Collaboration. Teamwork. Brainstorm.

Anyone whose been in school or the workforce in the last few years knows these words are often attached to positive outcomes for companies and institutions, like increased productivity, creativity, and achievement. However, research shows that these group practices may be overlooking the value of solitude, according to The New York Times opinion piece, “The Rise of the New Groupthink.

The writer of the article, Susan Cain, argues that research strongly suggests that people are more creative when they enjoy privacy and freedom from interruption. History also shows some of our most creative and influential thinkers and leaders have been introverts who find answers in times of solitude, like Newton, Picasso, Jesus, and Buddha.

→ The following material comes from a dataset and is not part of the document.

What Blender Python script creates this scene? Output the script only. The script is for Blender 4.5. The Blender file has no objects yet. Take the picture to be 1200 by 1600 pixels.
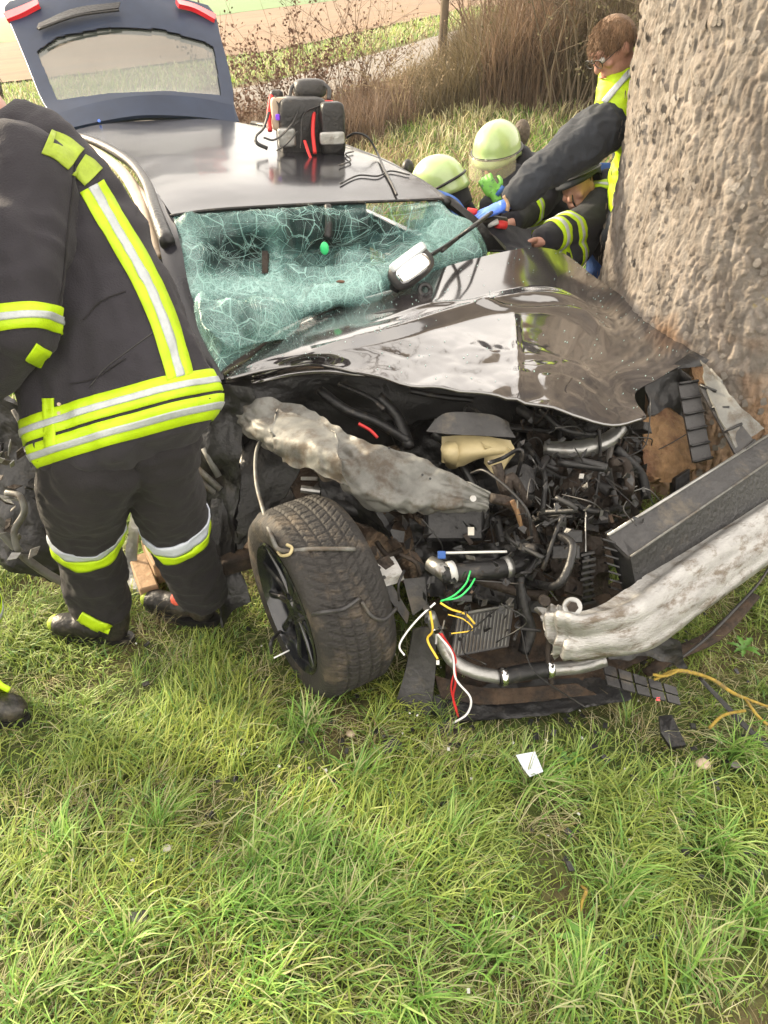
import bpy, math, random
import numpy as np
from mathutils import Vector
from mathutils.bvhtree import BVHTree

# ------------------------------------------------------------------ camera, sky, sun, exposure
SC = bpy.context.scene
COL = SC.collection
PITCH, CAM_H, FPX = math.radians(33), 1.9, 1155.0
cd = bpy.data.cameras.new('camera'); cam = bpy.data.objects.new('camera', cd); COL.objects.link(cam)
cam.location = (0, 0, CAM_H); cam.rotation_euler = (math.radians(90) - PITCH, 0, 0)
cd.sensor_fit = 'VERTICAL'; cd.sensor_height = 36; cd.sensor_width = 27; cd.lens = 36 * FPX / 1600
cd.clip_start = 0.05; cd.clip_end = 4000
cd.dof.use_dof = False
SC.camera = cam
SUN_EL, SUN_AZ = math.radians(24), math.radians(-62)      # azimuth measured from +Y towards +X
wd = bpy.data.worlds.new('World'); SC.world = wd; wd.use_nodes = True
nt = wd.node_tree; nt.nodes.clear()
sky = nt.nodes.new('ShaderNodeTexSky'); sky.sky_type = 'NISHITA'; sky.sun_disc = False
sky.sun_elevation = SUN_EL; sky.sun_rotation = SUN_AZ; sky.dust_density = 4.0; sky.air_density = 1.0; sky.ozone_density = 0.6
bg = nt.nodes.new('ShaderNodeBackground'); bg.inputs[1].default_value = 0.15
wo = nt.nodes.new('ShaderNodeOutputWorld')
# thin bright haze veil with faint cloud structure over the clear sky
tcw = nt.nodes.new('ShaderNodeTexCoord'); cn = nt.nodes.new('ShaderNodeTexNoise'); cn.inputs['Scale'].default_value = 2.6; cn.inputs['Detail'].default_value = 5; nt.links.new(tcw.outputs['Generated'], cn.inputs['Vector'])
cr_ = nt.nodes.new('ShaderNodeMapRange'); cr_.inputs[1].default_value = .3; cr_.inputs[2].default_value = .7; cr_.inputs[3].default_value = .68; cr_.inputs[4].default_value = .92; nt.links.new(cn.outputs['Fac'], cr_.inputs[0])
veil = nt.nodes.new('ShaderNodeMix'); veil.data_type = 'RGBA'; veil.inputs[7].default_value = (8.3, 7.6, 6.7, 1); nt.links.new(cr_.outputs[0], veil.inputs[0]); nt.links.new(sky.outputs[0], veil.inputs[6])
nt.links.new(veil.outputs[2], bg.inputs[0]); nt.links.new(bg.outputs[0], wo.inputs[0])
sd = bpy.data.lights.new('sun', 'SUN'); sun = bpy.data.objects.new('sun', sd); COL.objects.link(sun)
sd.energy = 4.0; sd.angle = math.radians(6); sd.color = (1.0, 0.84, 0.60)
sdir = Vector((math.sin(SUN_AZ) * math.cos(SUN_EL), math.cos(SUN_AZ) * math.cos(SUN_EL), math.sin(SUN_EL)))
sun.rotation_euler = sdir.to_track_quat('Z', 'Y').to_euler(); sun.location = sdir * 30
SC.view_settings.view_transform = 'Standard'; SC.view_settings.look = 'None'
SC.view_settings.gamma = 1; SC.view_settings.use_curve_mapping = False
SC.view_settings.exposure = 1.55
SC.render.engine = 'CYCLES'
SC.cycles.max_bounces = 8; SC.cycles.transparent_max_bounces = 16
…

The “New Groupthink” environment is the standard for many. Research shows:

  • Virtually all American workers spend time on teams and some 70 percent inhabit open-plan offices.
  • Over the last 40 years, the average office space shrank from 500 square feet to 200 square feet.
  • Classrooms have been transformed to commonly use pods of desks.
  • Classroom assignments in subjects like math and creative writing are often done in groups.

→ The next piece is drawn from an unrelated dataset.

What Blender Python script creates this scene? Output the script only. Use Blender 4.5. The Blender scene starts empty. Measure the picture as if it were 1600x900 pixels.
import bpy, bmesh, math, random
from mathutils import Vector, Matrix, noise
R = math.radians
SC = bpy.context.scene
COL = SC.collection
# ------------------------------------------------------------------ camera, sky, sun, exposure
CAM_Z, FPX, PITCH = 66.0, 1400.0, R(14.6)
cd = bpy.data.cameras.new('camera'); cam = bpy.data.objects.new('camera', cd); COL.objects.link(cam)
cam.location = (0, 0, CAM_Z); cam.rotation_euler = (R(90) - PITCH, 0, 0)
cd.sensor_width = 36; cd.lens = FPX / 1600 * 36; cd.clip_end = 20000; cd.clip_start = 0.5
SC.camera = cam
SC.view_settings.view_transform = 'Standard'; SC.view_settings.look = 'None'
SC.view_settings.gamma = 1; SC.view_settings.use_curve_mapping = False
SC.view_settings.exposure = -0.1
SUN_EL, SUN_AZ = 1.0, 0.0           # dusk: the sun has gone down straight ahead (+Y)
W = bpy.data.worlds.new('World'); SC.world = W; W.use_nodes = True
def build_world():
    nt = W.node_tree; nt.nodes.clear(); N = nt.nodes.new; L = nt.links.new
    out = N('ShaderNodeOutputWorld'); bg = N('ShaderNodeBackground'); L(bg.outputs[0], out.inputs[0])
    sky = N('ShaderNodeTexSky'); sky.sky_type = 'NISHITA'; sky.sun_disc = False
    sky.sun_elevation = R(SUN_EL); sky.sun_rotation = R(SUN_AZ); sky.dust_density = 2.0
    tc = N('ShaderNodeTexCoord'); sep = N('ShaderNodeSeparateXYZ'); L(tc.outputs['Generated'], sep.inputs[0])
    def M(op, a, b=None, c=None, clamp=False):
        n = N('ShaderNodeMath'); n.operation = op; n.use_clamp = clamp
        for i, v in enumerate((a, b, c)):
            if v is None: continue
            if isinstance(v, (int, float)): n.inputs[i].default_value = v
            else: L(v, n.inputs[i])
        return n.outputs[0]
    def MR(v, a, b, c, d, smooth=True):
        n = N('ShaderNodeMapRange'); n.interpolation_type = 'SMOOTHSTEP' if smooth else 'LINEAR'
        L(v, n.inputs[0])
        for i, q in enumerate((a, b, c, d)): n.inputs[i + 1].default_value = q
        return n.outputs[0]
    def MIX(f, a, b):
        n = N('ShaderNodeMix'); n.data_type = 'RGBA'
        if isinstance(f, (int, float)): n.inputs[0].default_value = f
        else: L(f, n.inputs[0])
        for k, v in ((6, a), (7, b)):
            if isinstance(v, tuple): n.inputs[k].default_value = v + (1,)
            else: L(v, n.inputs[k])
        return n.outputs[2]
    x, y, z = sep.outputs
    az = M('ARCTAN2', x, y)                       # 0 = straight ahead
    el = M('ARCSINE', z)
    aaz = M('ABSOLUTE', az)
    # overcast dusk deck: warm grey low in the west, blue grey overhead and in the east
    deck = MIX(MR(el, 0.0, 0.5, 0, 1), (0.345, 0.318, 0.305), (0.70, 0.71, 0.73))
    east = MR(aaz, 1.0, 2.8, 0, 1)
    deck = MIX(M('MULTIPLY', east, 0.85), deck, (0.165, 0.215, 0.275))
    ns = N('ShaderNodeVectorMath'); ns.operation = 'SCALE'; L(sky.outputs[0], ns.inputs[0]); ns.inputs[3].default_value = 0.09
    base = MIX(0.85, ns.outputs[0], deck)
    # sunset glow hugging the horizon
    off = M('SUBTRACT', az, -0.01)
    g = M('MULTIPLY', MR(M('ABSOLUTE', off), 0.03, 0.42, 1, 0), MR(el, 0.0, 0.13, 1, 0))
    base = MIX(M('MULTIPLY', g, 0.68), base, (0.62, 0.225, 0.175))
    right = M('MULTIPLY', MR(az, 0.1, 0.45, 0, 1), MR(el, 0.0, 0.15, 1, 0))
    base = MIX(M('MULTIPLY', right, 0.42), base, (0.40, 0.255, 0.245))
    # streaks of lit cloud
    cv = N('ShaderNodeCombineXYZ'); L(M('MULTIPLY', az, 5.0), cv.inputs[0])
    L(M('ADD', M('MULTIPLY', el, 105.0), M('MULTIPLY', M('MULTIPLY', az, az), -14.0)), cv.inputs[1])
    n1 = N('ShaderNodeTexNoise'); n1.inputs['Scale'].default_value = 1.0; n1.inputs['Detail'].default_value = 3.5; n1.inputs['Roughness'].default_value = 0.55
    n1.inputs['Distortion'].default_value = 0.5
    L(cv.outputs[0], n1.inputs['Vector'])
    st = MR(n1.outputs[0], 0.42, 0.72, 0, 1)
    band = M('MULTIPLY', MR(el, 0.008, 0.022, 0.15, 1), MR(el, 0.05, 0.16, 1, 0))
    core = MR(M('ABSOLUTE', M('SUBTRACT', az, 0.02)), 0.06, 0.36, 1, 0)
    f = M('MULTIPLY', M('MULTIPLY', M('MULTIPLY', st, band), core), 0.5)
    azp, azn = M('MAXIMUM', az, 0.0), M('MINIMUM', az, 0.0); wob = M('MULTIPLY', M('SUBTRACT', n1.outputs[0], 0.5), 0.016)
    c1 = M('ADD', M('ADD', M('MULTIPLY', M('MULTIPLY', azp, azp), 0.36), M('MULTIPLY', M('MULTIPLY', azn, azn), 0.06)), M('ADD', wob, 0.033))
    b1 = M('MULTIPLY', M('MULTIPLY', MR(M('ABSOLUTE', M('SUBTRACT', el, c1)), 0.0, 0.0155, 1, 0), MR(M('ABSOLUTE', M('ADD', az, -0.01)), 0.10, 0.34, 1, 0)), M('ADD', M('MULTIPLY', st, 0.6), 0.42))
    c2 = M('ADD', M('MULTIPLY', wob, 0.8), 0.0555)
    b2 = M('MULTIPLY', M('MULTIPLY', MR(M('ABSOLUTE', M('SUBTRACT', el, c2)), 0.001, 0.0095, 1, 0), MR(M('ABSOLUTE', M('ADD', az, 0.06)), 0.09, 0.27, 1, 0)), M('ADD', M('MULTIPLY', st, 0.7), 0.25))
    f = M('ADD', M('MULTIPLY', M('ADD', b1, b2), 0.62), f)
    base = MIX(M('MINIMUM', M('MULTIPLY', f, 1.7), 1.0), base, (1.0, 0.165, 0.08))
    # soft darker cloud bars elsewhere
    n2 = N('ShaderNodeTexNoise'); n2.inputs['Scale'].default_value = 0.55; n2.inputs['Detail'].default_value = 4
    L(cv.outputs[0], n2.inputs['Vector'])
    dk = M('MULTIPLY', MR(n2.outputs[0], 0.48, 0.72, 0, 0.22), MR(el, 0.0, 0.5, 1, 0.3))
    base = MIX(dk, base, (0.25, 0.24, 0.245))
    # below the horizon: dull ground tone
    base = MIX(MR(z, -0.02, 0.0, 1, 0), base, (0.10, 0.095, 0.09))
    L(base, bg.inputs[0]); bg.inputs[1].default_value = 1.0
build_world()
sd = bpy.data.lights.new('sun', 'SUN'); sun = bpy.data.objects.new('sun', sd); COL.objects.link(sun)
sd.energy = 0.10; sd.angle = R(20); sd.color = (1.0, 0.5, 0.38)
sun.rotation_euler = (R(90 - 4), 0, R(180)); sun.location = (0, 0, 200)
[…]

We all know the saying “Everything in moderation,” but there doesn’t seem to be much room left for this mode of thinking in the new team environment. Why can teamwork be an unhealthy choice? One study showed open-plan offices make for hostile, insecure, and distracted workers who are more likely to suffer from high blood pressure, stress, the flu, and exhaustion. They also found workers who are interrupted make 50 percent more mistakes and take twice as long to finish a task.

In another study of more than 600 computer programmers at 92 companies, researchers found performance level wasn’t distinguishable by variables like experience or pay. Rather, the top-performing individuals were from companies that allowed their employees more privacy, personal workspace, and freedom from interruption.

Teamwork isn’t all bad, or it wouldn’t be so popular. Teamwork can be positive if it is:

  • used to stimulate, exchange ideas, manage information, and build trust.
  • practiced in conjunction with time for solitude.
  • composed of members who have worked autonomously and come together to complete the puzzle.
  • conducted virtually. Screens create a great barrier to make electronic brainstorming/teamwork extremely productive and creative.

Cain makes the point in her article that:

“….human nature remains the same. And most humans have two contradictory impulses: we love and need one another, yet we crave privacy and autonomy.”

How can you embrace both of these contradictory impulses in the classroom or the workplace? How can you plan to have meaningful, productive exchanges on your team while still maintaining boundaries for time each day to listen to your  instincts, hatch your own unique ideas, and listen to your inner muse? There is a way to strike this balance if you are mindful that both impulses are equally valuable.



“The Rise of the New Groupthink,” by Susan Cain. 15 January 2012. The New York Times. Accessed on 16 January 2012.